We face a different challenge in our classrooms when it comes to racial justice. The murder of George Floyd was the immediate cause for a broad‐based protest movement. As we watch the coverage – mixed between local, national and international mainstream media, as well as live streams on social media of protest activities and police responses – our immediate reactions need to be informed by the history (the rear‐view, if you will). I am finishing these thoughts on the 99th anniversary of the 1921 Tulsa Race Massacre. Our digital environment gives us access to the history that includes that moment, as well as the numerous other incidents of violence against people of color, at a moment where evidence in the digital world is having a new and profound influence.
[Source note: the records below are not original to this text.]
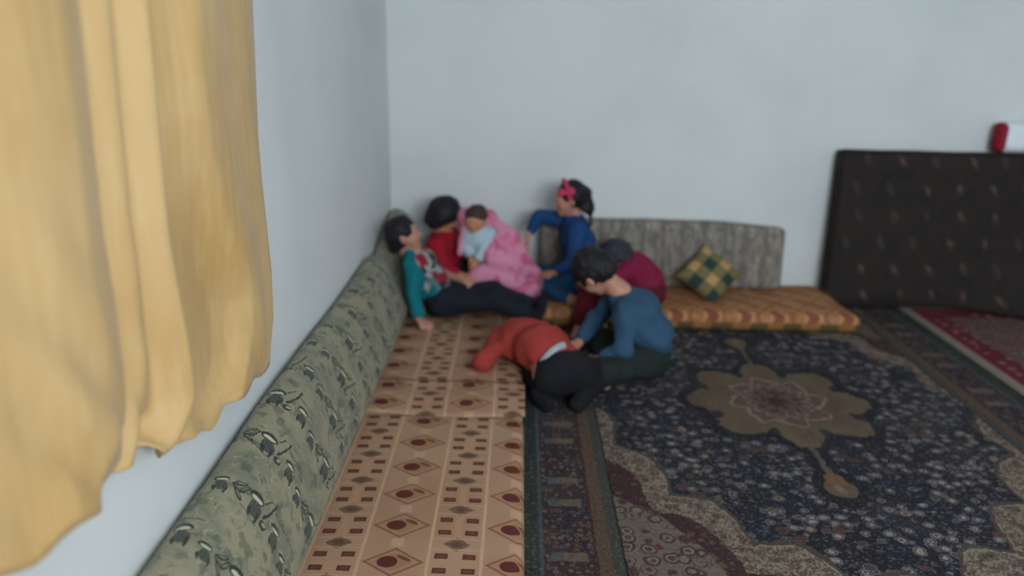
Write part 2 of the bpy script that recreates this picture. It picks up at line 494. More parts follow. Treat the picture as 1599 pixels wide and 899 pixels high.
# ------------------------------------------------------------------ long bolster against the left wall
def bolster_mat():
    M = Mat('green_leaf_brocade', 0.85, 0.1)
    gx, gy, gz = M.coords('UV')
    M.base(srgb(144, 137, 113))
    M.over(M.noise(7, 4).soft(0.4, 0.65), srgb(120, 120, 102))
    M.over(M.noise(16, 3, None, .6, 1.0).soft(0.52, 0.72), srgb(92, 100, 86), 0.9)
    M.over(M.noise(26, 3, None, .6, 2.0).soft(0.60, 0.72), srgb(176, 168, 142), 0.8)
    M.over(M.noise(19, 4, None, .65, 2.5).soft(0.62, 0.70), srgb(72, 77, 64), 0.85)
    dv, cv = M.voronoi(15, None, 1.0)
    M.over((dv + (M.noise(34, 3) - 0.5) * 0.9).lt(0.26), srgb(66, 72, 62), 0.5)
    jit = M.noise(40, 2) - 0.5
    row = (gy * (1 / 0.235)).floor()
    PU, PV = 0.30, 0.235
    x = (gx + row * 0.06).mod(PU) + jit * 0.014
    y = gy.mod(PV) + (M.noise(33, 2) - 0.5) * 0.014
    dark, mid, cream = srgb(48, 52, 46), srgb(78, 84, 76), srgb(190, 184, 160)
    stripe = ((x * 620.0).sin()).gt(-0.2)
    def sprig(cx, cy, k):
        M.over(ellipse(x, y, cx, cy + .032 * k, .026 * k, .014 * k, .25), dark)
        M.over(ellipse(x, y, cx + .002, cy + .029 * k, .020 * k, .006 * k, .25), cream)
        M.over(ellipse(x, y, cx + .010, cy, .021 * k, .022 * k), mid)
        M.over(ellipse(x, y, cx + .010, cy, .021 * k, .024 * k) * stripe, dark, 0.55)
        M.over(ellipse(x, y, cx - .006, cy - .018 * k, .006 * k, .014 * k, .3), dark)
        M.over(ellipse(x, y, cx + .026, cy - .014 * k, .004 * k, .020 * k), dark)
    sprig(.085, .095, 1.25)
    sprig(.195, .105, 1.0)
    sprig(.268, .085, 0.8)
    # little curled leaf between the sprigs
    M.over(ellipse(x, y, .142, .085, .017, .013, .5), dark)
    M.over(ellipse(x, y, .146, .089, .010, .006, .5), srgb(150, 146, 124))
    M.over(ellipse(x, y, .136, .112, .005, .013, -.4), dark)
    # fan of leaves
    for a, ox, oy in ((.6, .022, .125), (-.2, .020, .105), (-.7, .028, .085), (1.1, .040, .115)):
        M.over(ellipse(x, y, ox, oy, .024, .007, a), dark)
        M.over(ellipse(x, y, ox, oy + .002, .015, .003, a), srgb(118, 118, 98))
    # branch and twigs
    bx = x - .150 - ((y - .15) * 30.0).sin() * 0.010
    M.over(bx.abs().lt(.0035) * y.band(.115, .205), dark)
    bx2 = x - .118 - (y - .15) * 0.5
    M.over(bx2.abs().lt(.0025) * y.band(.15, .19), dark)
    tw = y - .178 - (x * 60.0).sin() * 0.003
    M.over(tw.abs().lt(.002) * x.band(.165, .235), dark)
    tw2 = y - .060 - (x * 45.0).sin() * 0.005
    M.over(tw2.abs().lt(.002) * x.band(.045, .12), srgb(84, 82, 66))
    tw3 = y - .118 - (x - .21) * 0.4
    M.over(tw3.abs().lt(.002) * x.band(.2, .25), srgb(110, 70, 58))
    M.bump(M.noise(160, 3), 0.3, 0.003)
    return M.done()

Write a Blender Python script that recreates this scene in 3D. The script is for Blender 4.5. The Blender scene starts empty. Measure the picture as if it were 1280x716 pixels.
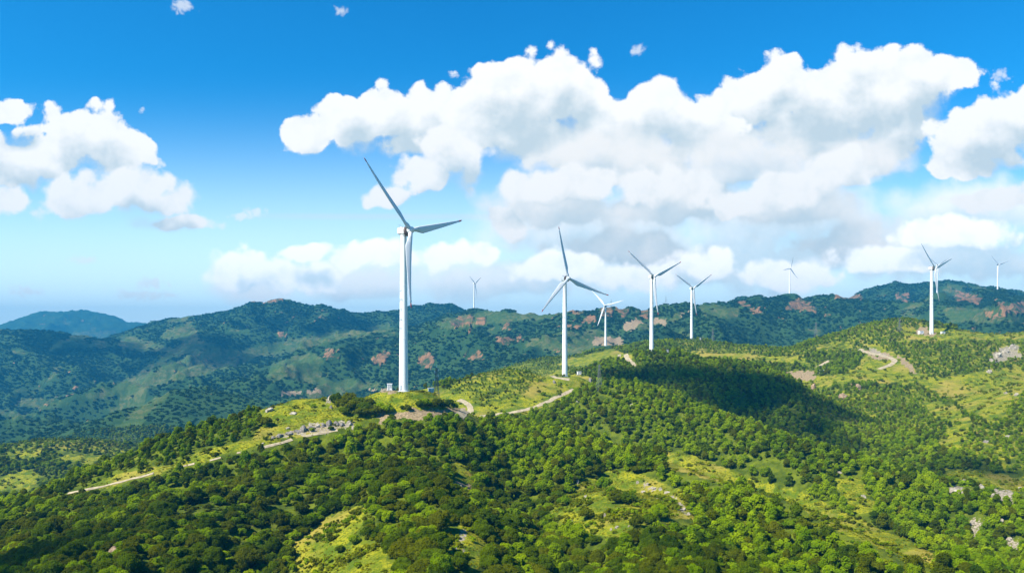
import bpy, bmesh, math, random
import numpy as np
from mathutils import Vector, Matrix, Euler

random.seed(7)
RNG = np.random.default_rng(11)
SC = bpy.context.scene
COL = SC.collection
R = math.radians

# ------------------------------------------------------------------ camera
FPX, HX, HY = 1000.0, 640.0, 420.0          # focal length in photo pixels, principal column, horizon row
cam_d = bpy.data.cameras.new('camera')
cam = bpy.data.objects.new('camera', cam_d)
COL.objects.link(cam)
cam.location = (0, 0, 0)
cam.rotation_euler = (R(90), 0, 0)
cam_d.sensor_width = 36.0
cam_d.lens = 36.0 * FPX / 1280.0
cam_d.shift_y = (HY - 358.0) / 1280.0
cam_d.clip_start = 0.5
cam_d.clip_end = 40000
SC.camera = cam

# ------------------------------------------------------------------ light and exposure
SUN_H = Vector((-0.83, -0.56, 0)).normalized()
SUN_EL = R(47)
SUN_DIR = (SUN_H * math.cos(SUN_EL) + Vector((0, 0, math.sin(SUN_EL)))).normalized()
sun_d = bpy.data.lights.new('sun', 'SUN')
sun_d.energy = 5.0
sun_d.angle = R(0.53)
sun_d.color = (1.0, 0.94, 0.82)
sun = bpy.data.objects.new('sun', sun_d)
COL.objects.link(sun)
sun.location = (0, 0, 900)
sun.rotation_euler = SUN_DIR.to_track_quat('Z', 'Y').to_euler()
SC.view_settings.view_transform = 'Standard'
SC.view_settings.look = 'None'
SC.view_settings.exposure = 1.3
SC.view_settings.gamma = 1.0
SC.view_settings.use_curve_mapping = False

cy = SC.cycles
cy.max_bounces = 6
cy.diffuse_bounces = 2
cy.glossy_bounces = 1
cy.transmission_bounces = 2
cy.transparent_max_bounces = 24
cy.volume_bounces = 0
cy.use_denoising = True
cy.use_adaptive_sampling = True
cy.adaptive_threshold = 0.015
cy.caustics_reflective = False
cy.caustics_refractive = False
cy.sample_clamp_indirect = 4.0

WORLD = bpy.data.worlds.new('World')
SC.world = WORLD
WORLD.use_nodes = True
WORLD.cycles.sampling_method = 'MANUAL'
WORLD.cycles.sample_map_resolution = 512


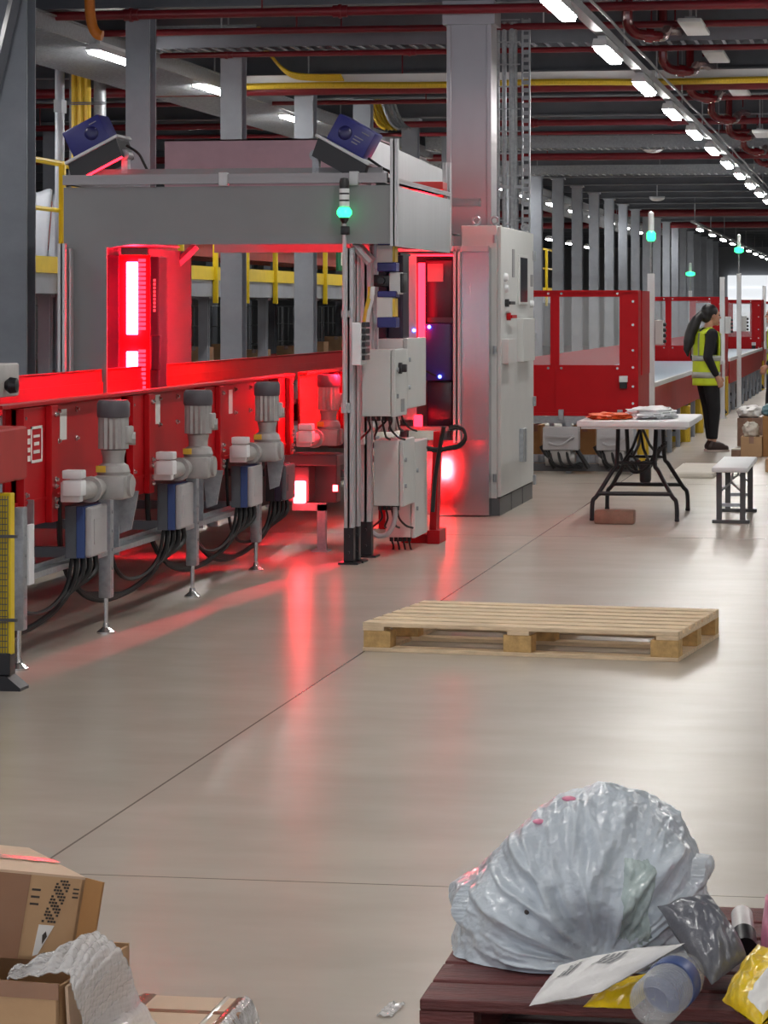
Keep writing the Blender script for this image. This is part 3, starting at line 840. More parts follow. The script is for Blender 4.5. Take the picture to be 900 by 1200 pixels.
# gear motors
def gear_motor(Yc, parent):
    x = -3.50
    mb = MB()
    # finned body
    n = 32
    prof_r = [0.062 if i % 2 else 0.071 for i in range(n)]
    a = [mb._v((x + r * math.cos(2 * PI * i / n), Yc + r * math.sin(2 * PI * i / n), 0.905)) for i, r in enumerate(prof_r)]
    b = [mb._v((v.co.x, v.co.y, 1.055)) for v in a]
    for i in range(n): mb._f([a[i], a[(i + 1) % n], b[(i + 1) % n], b[i]])
    mb._f(list(reversed(a))); mb._f(b)
    mb.lathe([(0.058, 0.90), (0.05, 0.865), (0.05, 0.84), (0.068, 0.83), (0.078, 0.80), (0.07, 0.775), (0.0, 0.77)], (x, Yc, 0), n=20)
    g = mb.build('gear_motor', M['motor'], parent)
    mb = MB(); mb.lathe([(0.073, 1.05), (0.076, 1.06), (0.076, 1.115), (0.066, 1.13), (0, 1.132)], (x, Yc, 0), n=24); mb.build('fan_cover', M['motor_cap'], g)
    mb = MB(); mb.box(x - 0.075, x + 0.075, Yc - 0.09, Yc + 0.1, 0.675, 0.785, bev=0.015)
    mb.cyl((x, Yc + 0.09, 0.735), (x, Yc + 0.2, 0.735), 0.055, n=18); mb.cyl((x, Yc + 0.2, 0.735), (x, Yc + 0.215, 0.735), 0.045, n=18)
    mb.cyl((x - 0.05, Yc - 0.09, 0.73), (x - 0.05, Yc - 0.45, 0.73), 0.042, n=16); mb.cyl((x - 0.05, Yc - 0.2, 0.73), (x - 0.05, Yc - 0.24, 0.73), 0.06, n=16)
    mb.cyl((x, Yc, 0.735), (x + 0.09, Yc, 0.735), 0.05, n=18); mb.cyl((x - 0.2, Yc, 0.735), (x, Yc, 0.735), 0.04, n=12)
    mb.build('gear_housing', M['motor'], g)
    mb = MB(); mb.box(x - 0.085, x + 0.005, Yc - 0.56, Yc - 0.48, 0.72, 0.79, bev=0.006); mb.box(x - 0.085, x + 0.005, Yc - 0.56, Yc - 0.48, 0.797, 0.835, bev=0.006); mb.box(x - 0.11, x - 0.02, Yc - 0.5, Yc - 0.44, 0.69, 0.78, bev=0.006); mb.build('terminal_box', M['white'], g)
    mb = MB(); mb.box(x - 0.06, x - 0.015, Yc - 0.085, Yc - 0.08, 0.80, 0.83); mb.build('rating_plate', M['brass'], g, smooth=0)
    mb = MB(); mb.tube([(x + 0.05, Yc + 0.05, 0.95), (x + 0.09, Yc + 0.06, 0.95)], 0.03, n=8); mb.box(x + 0.055, x + 0.08, Yc - 0.02, Yc + 0.07, 0.93, 1.01, bev=0.008); mb.build('cable_box', M['motor'], g)
for Yc in (12.98, 14.66, 16.37, 18.25, 20.4): gear_motor(Yc, cv)
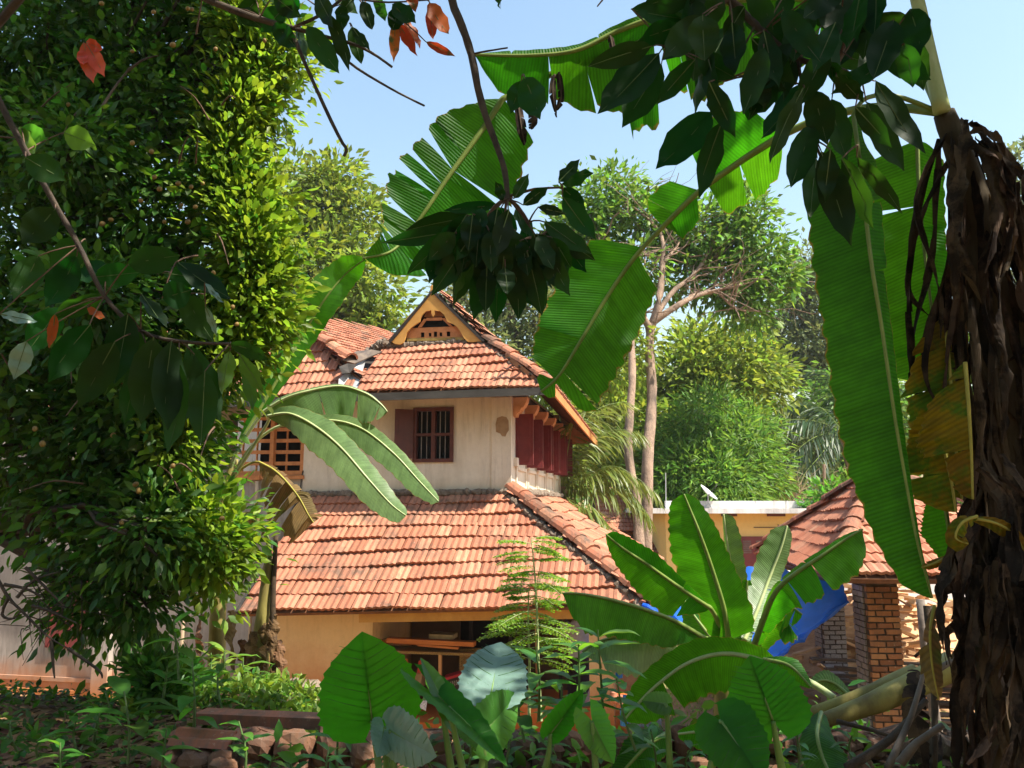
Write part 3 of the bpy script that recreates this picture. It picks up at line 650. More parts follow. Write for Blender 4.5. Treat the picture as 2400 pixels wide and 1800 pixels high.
# blue tarpaulin
top_ = catmull([P(1500, 1392, 12.6), P(1620, 1350, 12.9), P(1745, 1331, 13.2), P(1850, 1338, 12.8), P(1975, 1356, 11.6)], 30)
hem = catmull([P(1505, 1418, 11.4), P(1580, 1452, 11.2), P(1655, 1490, 11.1), P(1740, 1536, 11.0), P(1805, 1548, 10.9), P(1850, 1516, 10.9), P(1905, 1472, 10.9), P(1988, 1408, 10.9)], 30)
mb = MB(); K = 12
for i, (a, b) in enumerate(zip(top_, hem)):
    for k in range(K):
        t = k/(K-1); p = a.lerp(b, t); p.z -= .28*math.sin(math.pi*t)*(.4+.6*math.sin(i/29*math.pi)); p.y += .03*math.sin(i*1.9+k)+.02*math.sin(i*.7-k*1.3); p.z += .03*math.sin(i*1.3+k*.4)+.018*math.sin(i*3.1-k*2.3); p.y += .035*math.sin(i*2.7+k*.9)*math.sin(k*1.7+i*.3)
        mb.v.append(tuple(p))
mb.f = [(i*K+k, i*K+k+1, (i+1)*K+k+1, (i+1)*K+k) for i in range(29) for k in range(K-1)]
tp = thing('tarpaulin', 'blue plastic tarpaulin slung from the shed to the house', 'tarpaulin', Vector((3.3, 12, 2)))
M_TARP = leafmat('blue_tarpaulin', (.018, .15, .66), (.03, .24, .9), .38, .35, .05, spec=.5, hue=0, nsc=2)
part('sheet', mb, M_TARP, tp, smooth=True)
hm = MB(); hm.tube([h+Vector((0, -.01, .01*math.sin(i*2.1))) for i, h in enumerate(hem)], [.028+.016*math.sin(i*1.7)+.008*math.sin(i*5) for i in range(30)], 7, jit=.35)
part('rolled_hem', hm, M_TARP, tp)
# ---------------------------------------------------------------- buildings behind
fx0, fx1 = P(1563, 1250, 24).x, P(2010, 1250, 24).x
flat = thing('flat_roofed_house', 'yellow single-storey house with white flat concrete roof and maroon door', 'house', Vector(((fx0+fx1)/2, 26, 0)))
zt = P(1700, 1203, 24).z
part('wall', MB().box((fx0, 24, -.5), (fx1, 30, zt)), M_YELLOW, flat)
part('column', MB().box((fx0-.05, 23.9, -.5), (fx0+.16, 24.0, zt)), M_YELLOW, flat)
zs = P(1700, 1193, 24).z
M_CONC = plaster('whitewashed_concrete', (.82, .80, .79), (.26, .23, .21), (.5, .5, .5), -9, -8, .9, .9)
part('roof_slab', MB().box((P(1520, 1195, 23.5).x, 23.4, zt), (P(1918, 1195, 23.4).x, 30.3, zs+.02)), M_CONC, flat)
part('parapet', MB().box((P(1561, 1180, 24.4).x, 24.4, zs+.02), (P(1906, 1180, 24.4).x, 24.6, P(1700, 1174, 24.4).z)), M_CONC, flat)
dx0, dx1, dz0, dz1 = P(1735, 1300, 24).x, P(1797, 1300, 24).x, .2, P(1760, 1257, 24).z
door = part('door', MB().box((dx0, 23.94, dz0), (dx1, 24.02, dz1)), M_MAROON, flat)
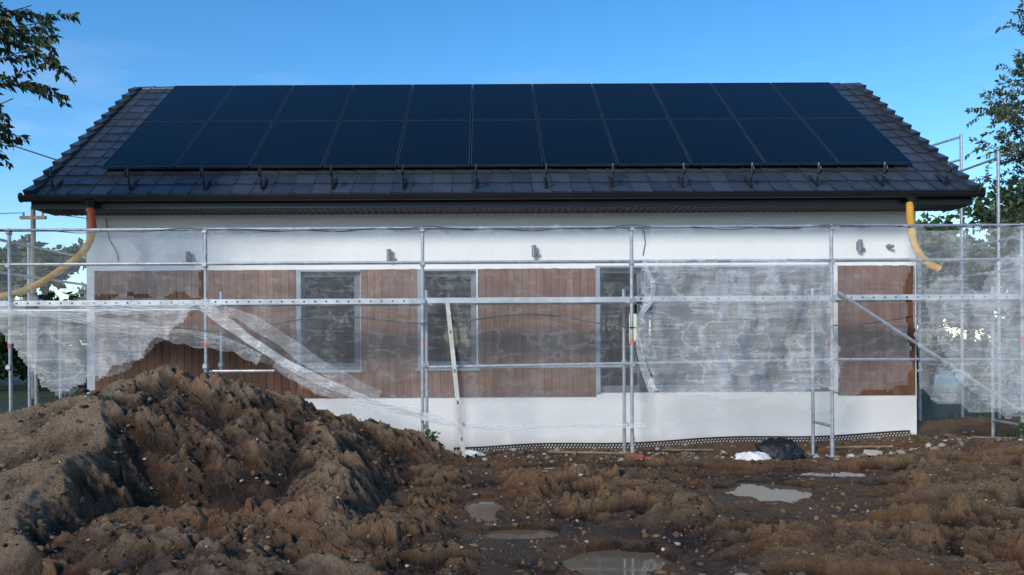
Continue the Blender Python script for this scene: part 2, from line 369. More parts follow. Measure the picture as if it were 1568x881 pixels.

Tulsa 1921 was brushed over and ignored for decades (see https://www.vox.com/identities/2020/5/31/21276084/tulsa‐race‐massacre‐black‐wall‐street‐protests‐george‐floyd, and read Rilla Askew’s novel Fire In Beulah [2001]). We ought to talk to our students about what these videos — this evidence — means, so that mobile phone, body cam, and other witness footage is understood for all of its ethical complication, and its meaning to complex issues of justice.

The world of video evidence is a new and pervasive reality. We need to work hard as educators in real and virtual classrooms to give students the tools to understand the complexities of this environment. Using media literacy practices and habits to empower our students is our calling, because otherwise the advances in technology, the complexity of media economics and the churn of media regulation will be foreign and alienating to them. On the other hand, having different sets of skills to critically interrogate whatever is ahead for us and them may get us in the habit of realizing that media literacy is not a fait accompli but a discipline that we ought to instill in ourselves and our students.